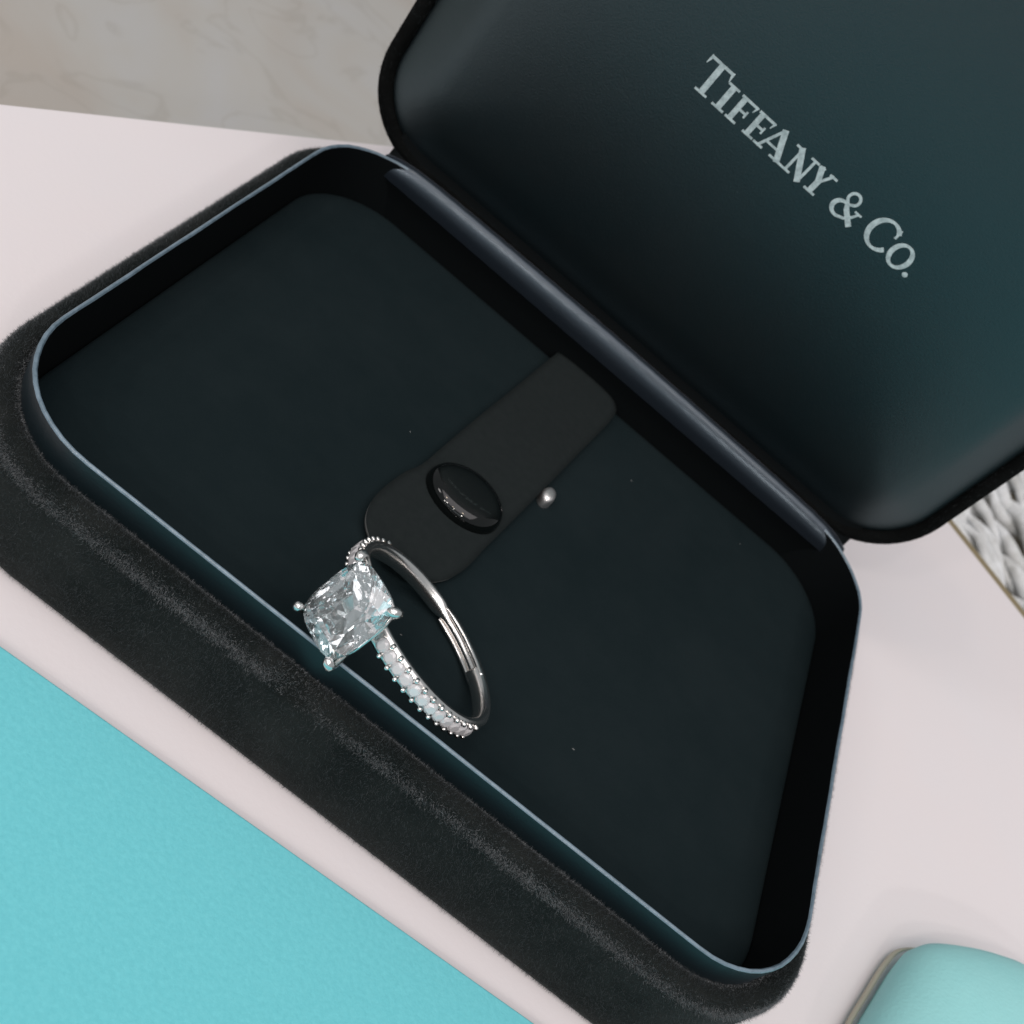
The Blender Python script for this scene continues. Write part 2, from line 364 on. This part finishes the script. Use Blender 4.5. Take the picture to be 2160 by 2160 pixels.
glyphs = [
    [vbar(-14.25, B0, H2, 0.74), serif(-15.15, -13.42), hbar(-15.8, -12.7, H2-0.17, 0.34), ([(-15.72, H2), (-15.92, H2-1.1)], [0.42, 0.10]), ([(-12.78, H2), (-12.58, H2-1.1)], [0.42, 0.10])],
    [vbar(-11.72, B0, H1, 0.74), serif(-12.58, -10.88), serif(-12.5, -10.94, H1-0.13)],
    letter_f(-10.55), letter_f(-7.9),
    [([(-4.15, 35.25), (-5.55, B0)], 0.33), ([(-4.2, 35.3), (-2.55, B0)], 0.74), serif(-6.2, -4.85), serif(-3.75, -1.55), hbar(-5.1, -3.1, 33.0, 0.27)],
    [vbar(-1.25, B0, H1, 0.34), ([(-1.45, H1+0.02), (0.75, B0-0.06)], 0.72), vbar(0.72, B0, H1, 0.34), serif(-2.0, -0.6), serif(-2.15, -1.1, H1-0.13), serif(0.1, 1.3, H1-0.13)],
    [vbar(2.5, B0, 33.6, 0.70), ([(2.55, 33.4), (1.65, H1)], 0.70), ([(2.55, 33.45), (3.45, H1)], 0.34), serif(1.7, 3.28), serif(1.45, 2.2, H1-0.13), serif(2.95, 4.05, H1-0.13)],
    [ell(6.95, 34.72, 0.72, 0.72, -60, 240, 0.36, 0.34), ([(6.45, 34.25), (7.1, 33.35), (8.75, 32.0)], [0.34, 0.62, 0.66]), ([(7.4, 34.2), (6.7, 33.75)], 0.32),
     ell(6.55, 32.95, 1.05, 0.92, 80, 285, 0.58, 0.34), ([(6.8, 32.06), (7.6, 32.35), (8.25, 33.1), (8.55, 33.75)], [0.34, 0.34, 0.32, 0.28]), hbar(8.0, 9.0, 33.8, 0.24)],
    [ell(12.25, 33.95, 1.72, 1.88, 38, 322, 0.72, 0.34), ([(13.5, 35.75), (13.5, 34.55)], [0.18, 0.34])],
    [ell(15.5, 33.5, 1.22, 1.45, 0, 360, 0.64, 0.32, 40)],
    [([(17.14, 32.30), (17.3, 32.30), (17.5, 32.30), (17.7, 32.30), (17.84, 32.30)], [0.15, 0.52, 0.64, 0.52, 0.15])],
]
for k, g in enumerate(glyphs):
    vs, fs = stroke_mesh(g, 0.001*k)
    o = mesh('letter' if k < 7 or k in (8, 9) else ('ampersand' if k == 7 else 'full_stop'), vs, fs, M_foil, smooth=False)
    o.parent = pn; o.matrix_parent_inverse = Matrix.Translation(-box.location)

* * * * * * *

§ **Task to complete**: Copy every line of the data word for word, omitting the images.

§ **Answer to this task**:
The Blender Python script for this scene continues. Write part 2, from line 364 on. This part finishes the script. Use Blender 4.5. Take the picture to be 2160 by 2160 pixels.
glyphs = [
    [vbar(-14.25, B0, H2, 0.74), serif(-15.15, -13.42), hbar(-15.8, -12.7, H2-0.17, 0.34), ([(-15.72, H2), (-15.92, H2-1.1)], [0.42, 0.10]), ([(-12.78, H2), (-12.58, H2-1.1)], [0.42, 0.10])],
    [vbar(-11.72, B0, H1, 0.74), serif(-12.58, -10.88), serif(-12.5, -10.94, H1-0.13)],
    letter_f(-10.55), letter_f(-7.9),
    [([(-4.15, 35.25), (-5.55, B0)], 0.33), ([(-4.2, 35.3), (-2.55, B0)], 0.74), serif(-6.2, -4.85), serif(-3.75, -1.55), hbar(-5.1, -3.1, 33.0, 0.27)],
    [vbar(-1.25, B0, H1, 0.34), ([(-1.45, H1+0.02), (0.75, B0-0.06)], 0.72), vbar(0.72, B0, H1, 0.34), serif(-2.0, -0.6), serif(-2.15, -1.1, H1-0.13), serif(0.1, 1.3, H1-0.13)],
    [vbar(2.5, B0, 33.6, 0.70), ([(2.55, 33.4), (1.65, H1)], 0.70), ([(2.55, 33.45), (3.45, H1)], 0.34), serif(1.7, 3.28), serif(1.45, 2.2, H1-0.13), serif(2.95, 4.05, H1-0.13)],
    [ell(6.95, 34.72, 0.72, 0.72, -60, 240, 0.36, 0.34), ([(6.45, 34.25), (7.1, 33.35), (8.75, 32.0)], [0.34, 0.62, 0.66]), ([(7.4, 34.2), (6.7, 33.75)], 0.32),
     ell(6.55, 32.95, 1.05, 0.92, 80, 285, 0.58, 0.34), ([(6.8, 32.06), (7.6, 32.35), (8.25, 33.1), (8.55, 33.75)], [0.34, 0.34, 0.32, 0.28]), hbar(8.0, 9.0, 33.8, 0.24)],
    [ell(12.25, 33.95, 1.72, 1.88, 38, 322, 0.72, 0.34), ([(13.5, 35.75), (13.5, 34.55)], [0.18, 0.34])],
    [ell(15.5, 33.5, 1.22, 1.45, 0, 360, 0.64, 0.32, 40)],
    [([(17.14, 32.30), (17.3, 32.30), (17.5, 32.30), (17.7, 32.30), (17.84, 32.30)], [0.15, 0.52, 0.64, 0.52, 0.15])],
]
for k, g in enumerate(glyphs):
    vs, fs = stroke_mesh(g, 0.001*k)
    o = mesh('letter' if k < 7 or k in (8, 9) else ('ampersand' if k == 7 else 'full_stop'), vs, fs, M_foil, smooth=False)
    o.parent = pn; o.matrix_parent_inverse = Matrix.Translation(-box.location)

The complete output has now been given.